I offer you a new Yugo (assuming I had one) for $100. Or you may choose a year-old Cadillac for $40K. You need transportation, not bling. Do you take the basic and work with it, or go for prestige? You can’t blame buyers of content. It’s about free enterprise. It’s about supply and demand.
There are as many reasons to try DS, Examiner and other “sweatshops” as there are writers. I would never have understood the mechanisms had I not jumped in myself. So, you can’t blame writers. The marketplace for writing has, unfortunately, moved away from valuing all writing and all writers.
This year, people got axed at other jobs. Those folks “became” writers, singers, designers. Desperate to scratch up dough, any dough, they scrounged for gigs to purvey on websites. Writing competition got tougher. Average quality of work went down the toilet.
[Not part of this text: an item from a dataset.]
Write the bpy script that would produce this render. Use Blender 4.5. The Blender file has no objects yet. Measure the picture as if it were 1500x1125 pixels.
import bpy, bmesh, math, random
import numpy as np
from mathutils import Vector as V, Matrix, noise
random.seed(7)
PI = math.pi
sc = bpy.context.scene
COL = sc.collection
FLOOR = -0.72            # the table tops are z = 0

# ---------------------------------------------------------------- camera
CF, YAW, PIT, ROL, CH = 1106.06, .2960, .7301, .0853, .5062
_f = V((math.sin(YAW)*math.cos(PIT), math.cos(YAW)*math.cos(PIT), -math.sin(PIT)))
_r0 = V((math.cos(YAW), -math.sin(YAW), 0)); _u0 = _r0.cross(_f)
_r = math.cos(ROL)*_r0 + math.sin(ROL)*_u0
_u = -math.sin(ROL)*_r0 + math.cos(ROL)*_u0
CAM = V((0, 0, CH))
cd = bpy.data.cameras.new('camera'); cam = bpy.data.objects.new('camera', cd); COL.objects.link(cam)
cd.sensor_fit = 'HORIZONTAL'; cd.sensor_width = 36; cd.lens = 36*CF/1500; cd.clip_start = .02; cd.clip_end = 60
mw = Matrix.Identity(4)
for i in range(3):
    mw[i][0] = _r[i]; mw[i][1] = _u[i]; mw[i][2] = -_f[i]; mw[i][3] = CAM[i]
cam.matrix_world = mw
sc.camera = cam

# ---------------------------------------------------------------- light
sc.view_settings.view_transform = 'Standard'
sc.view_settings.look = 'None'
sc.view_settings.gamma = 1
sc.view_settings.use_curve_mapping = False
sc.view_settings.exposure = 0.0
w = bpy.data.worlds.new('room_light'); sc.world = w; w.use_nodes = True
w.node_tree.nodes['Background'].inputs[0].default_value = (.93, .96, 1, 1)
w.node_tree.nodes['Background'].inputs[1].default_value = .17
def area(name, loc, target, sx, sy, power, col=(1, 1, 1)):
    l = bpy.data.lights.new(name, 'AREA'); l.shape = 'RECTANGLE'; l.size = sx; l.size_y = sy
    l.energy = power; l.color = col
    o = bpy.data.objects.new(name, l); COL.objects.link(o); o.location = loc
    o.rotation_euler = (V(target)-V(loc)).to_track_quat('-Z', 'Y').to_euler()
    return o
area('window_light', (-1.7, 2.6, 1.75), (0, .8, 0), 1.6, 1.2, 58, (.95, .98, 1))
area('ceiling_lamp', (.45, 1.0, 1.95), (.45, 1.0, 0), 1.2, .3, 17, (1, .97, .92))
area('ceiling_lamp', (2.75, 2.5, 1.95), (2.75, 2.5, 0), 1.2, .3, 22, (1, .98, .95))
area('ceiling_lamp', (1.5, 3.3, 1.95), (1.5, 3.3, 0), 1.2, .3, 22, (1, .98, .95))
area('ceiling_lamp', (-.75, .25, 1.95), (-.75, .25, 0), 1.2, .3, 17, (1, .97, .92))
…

The web is jammed with wannabes who will work for peanuts.
If the established writer only targets online markets her income will dwindle. Supply and demand. New writers – or would-be writers are out in droves. They have no confidence. They are untrained. They’ve mastered buzz words and the ability to hang 500 words together in the rough. They know how to spell S-E-O. They don’t understand how that concept meshes with quality content, quality writing.
Boycotting publishers on behalf of underpaid writers will be ineffective. We’re seeing a new iteration of this business and things will change. Few people care what the publisher paid for the content or who they paid. Believe it or not, SOME $5 sweatshop articles are not bad. They come from writers who never learned to market their work and don’t believe they can compete. So those writers settle – for peanuts.
The established writer must diversify. She must know her strengths and her weaknesses and exploit both. She must understand her worth as a writer in the markets that suit her skills, experience, and marketing techniques. The established writer has to develop a plan and move forward, not settling, in a panic, for peanuts. It’s about targeting a market and an audience. It’s about writing the truth supported by facts and by good writing.
Each worker makes his/her own decision. This isn’t the 19th Century. Is that oppression of writers self-inflicted? Writers must find markets that fit their specialty. It’s urgent they snuggle into niches and produce quality. They need to spend 75% of time actively marketing by phone, mail or email. Some writers surf the web and bid against thousands of others. Some send resumes that will compete with another few thousand, hoping to get lucky. There must be a better way. There is a better way.